Why is this CYNICAL you may ask? Well, the Judge wrote in her 'findings' that Elon "controlled the timing" of the Comp Plan negotiations? (yeah, so? didn't show that it affected the outcome, though). And per the above, we see that Judge McCormick, by wating 14 months from the close of oral arguments until delivering her decision, CONTROLLED the timing of the appeals outcome (which she shirley knew would be negative for her), so that the APPLEAL would not influence or affect her election to the U.S. Senate.
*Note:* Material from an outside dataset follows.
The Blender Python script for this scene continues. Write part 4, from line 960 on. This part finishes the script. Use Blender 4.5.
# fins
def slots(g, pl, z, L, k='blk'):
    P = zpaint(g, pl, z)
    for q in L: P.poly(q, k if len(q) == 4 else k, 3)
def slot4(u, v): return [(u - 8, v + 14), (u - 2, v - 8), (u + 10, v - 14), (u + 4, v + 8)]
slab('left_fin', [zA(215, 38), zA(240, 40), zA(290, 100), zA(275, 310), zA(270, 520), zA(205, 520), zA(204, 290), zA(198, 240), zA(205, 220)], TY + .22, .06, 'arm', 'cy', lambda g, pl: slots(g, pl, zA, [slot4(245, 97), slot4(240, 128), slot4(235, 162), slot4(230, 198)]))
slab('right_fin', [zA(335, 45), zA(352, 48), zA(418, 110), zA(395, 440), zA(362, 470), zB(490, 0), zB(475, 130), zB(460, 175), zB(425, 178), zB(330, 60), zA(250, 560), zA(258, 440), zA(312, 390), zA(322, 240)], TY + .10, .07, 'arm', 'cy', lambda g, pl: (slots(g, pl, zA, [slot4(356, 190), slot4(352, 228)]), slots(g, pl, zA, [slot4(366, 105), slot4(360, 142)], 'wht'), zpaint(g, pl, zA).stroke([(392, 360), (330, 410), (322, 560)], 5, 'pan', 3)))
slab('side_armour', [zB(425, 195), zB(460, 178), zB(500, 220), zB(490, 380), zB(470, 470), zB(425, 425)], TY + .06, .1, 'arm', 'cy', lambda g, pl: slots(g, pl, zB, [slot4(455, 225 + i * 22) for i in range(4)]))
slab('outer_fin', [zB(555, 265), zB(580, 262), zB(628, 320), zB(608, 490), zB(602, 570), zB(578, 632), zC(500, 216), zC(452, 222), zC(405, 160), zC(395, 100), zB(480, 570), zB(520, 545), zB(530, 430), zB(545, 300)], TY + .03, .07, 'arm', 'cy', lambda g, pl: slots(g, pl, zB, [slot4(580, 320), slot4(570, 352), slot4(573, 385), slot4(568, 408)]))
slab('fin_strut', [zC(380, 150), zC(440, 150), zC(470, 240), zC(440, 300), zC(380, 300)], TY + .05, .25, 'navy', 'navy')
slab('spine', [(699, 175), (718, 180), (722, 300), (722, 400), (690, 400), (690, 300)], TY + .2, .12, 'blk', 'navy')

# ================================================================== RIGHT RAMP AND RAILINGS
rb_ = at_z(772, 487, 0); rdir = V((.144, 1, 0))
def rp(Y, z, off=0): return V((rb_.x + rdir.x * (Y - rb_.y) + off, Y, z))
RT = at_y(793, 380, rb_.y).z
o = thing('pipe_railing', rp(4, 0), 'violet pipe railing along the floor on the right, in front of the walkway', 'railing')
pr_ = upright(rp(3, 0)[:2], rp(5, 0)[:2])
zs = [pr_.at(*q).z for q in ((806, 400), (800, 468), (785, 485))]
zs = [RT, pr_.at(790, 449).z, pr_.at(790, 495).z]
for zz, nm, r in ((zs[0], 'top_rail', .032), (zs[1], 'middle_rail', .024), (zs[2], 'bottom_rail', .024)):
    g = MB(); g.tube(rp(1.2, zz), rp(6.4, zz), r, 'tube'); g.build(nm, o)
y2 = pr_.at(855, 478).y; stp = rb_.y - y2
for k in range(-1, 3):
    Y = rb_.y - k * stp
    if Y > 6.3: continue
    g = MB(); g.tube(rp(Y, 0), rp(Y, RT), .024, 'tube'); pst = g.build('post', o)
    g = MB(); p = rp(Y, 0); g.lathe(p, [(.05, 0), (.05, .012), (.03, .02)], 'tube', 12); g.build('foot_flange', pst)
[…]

Why is that a problem? Her agenda is clearly Anit-Billionaire, and specifically Anti-Elon because of the out-sized confidence placed in him by Tesla shareholders (81% per your comment). Would-be Sen. McCormick could very possibly co-sponsor a Senate Bill to impose a 1% annual Tax on Billionaire's stock holdings.
This is bad. Bad for busines, bad for the economy, and bad for investors. Elon 's shares are not readily negotiable for cash (as would be required to pay annual taxes). When a large insider sells, the stock crashes (we saw 100:1 drops in Market Cap vs. value of Shares sold). The stark reality is that Market Cap is not the same thing as Enterprise Value, and it makes extremely poor business sense to sell a fixed portion on a predictable timetable (c.f. hedge fund 'snarks' smelling blood in the water). Some things take time, like Model 2, which will be 8 years in the making.
TL;dr Judge McCormick may be setting herself up to us this Delaware Chancery Court decision to launch a political career in the U.S. Senate with omious consequences for any business which trades in public markets, as does TSLA on the NASDAQ stock exchange.
P.S. The Judge in this case closed here opinion by writing "The Plaintiff is entitled to recision". I counter that the Defendant is entitled to spend any amount he sees fit in the U.S. Senate race in Delaware in 2024, and he'd be doing us all a favor if he does so boldly, as he excercies his 1st Amendment Rights. As the U.S. Supreme Court ruled in 2010, "
Money is Speech". I hope Elon will speak LOUDLY if this Judge/U.S. Senator wannabe acts as I have outlined is possible above, and with the full leverage of all his social media influence.